View redSLED's profile


790 posts in 1309 days

#1 posted 06-13-2013 02:19 AM

Makes sense, I would agree with you – although I’ve never read about thinning increasing penetration. I’ve always thinned primarily to get a coat to dry faster or to have it “level” faster.

-- Perfection is the difference between too much and not enough.

View bluekingfisher's profile


1246 posts in 2396 days

#2 posted 06-13-2013 08:34 AM

Is there a need for a finish to penetrate in most circumstances??

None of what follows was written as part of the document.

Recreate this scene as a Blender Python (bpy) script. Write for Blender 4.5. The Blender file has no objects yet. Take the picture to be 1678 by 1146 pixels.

-- No one plans to fail, they just, just fail to plan

View bold1's profile


259 posts in 1263 days

#3 posted 06-13-2013 09:46 AM

Unless you’re talking an impregnated finish(oil can be one), the others only seal the surface. They only adhere to the surface fibers. Most of us don’t have the equipment to pressure treat any finish.

View Wildwood's profile


1847 posts in 1551 days

#4 posted 06-13-2013 10:41 AM

Wisdom or advertizing hype you decide!

We use solvents to thin film & penetrating finishes to speed up drying times. Yes, we often use super thinned film finish as, spit, or wash, or sealer before applying topcoats. Film finishes give you a buildup of finish on wood surface even lacquer and shellac melt back into previous coat give a depth.

Penetrating finishes like Tung, Linseed, and Walnut Oils, do not penetrate deep into wood layers. Pure drying oils take several days, weeks, or months to dry. Tung oil provides most protection of these oil finishes. Stand (linseed) & polymerized (Tung) versions of these oils do dry faster. I do not use or include Boiled Linseed Oil as a finishing product. If want a green finish do not use solvents with these oils.

Manufacturer’s advertiser their wipe on wipe off oil blends and wiping varnish/poly as deep penetrating protection of wood. Amount of oil in these products often debatable many contain nothing more than resins, dryers & solvent. Wiping poly/varnish not created equally can have as much as 75% solvent.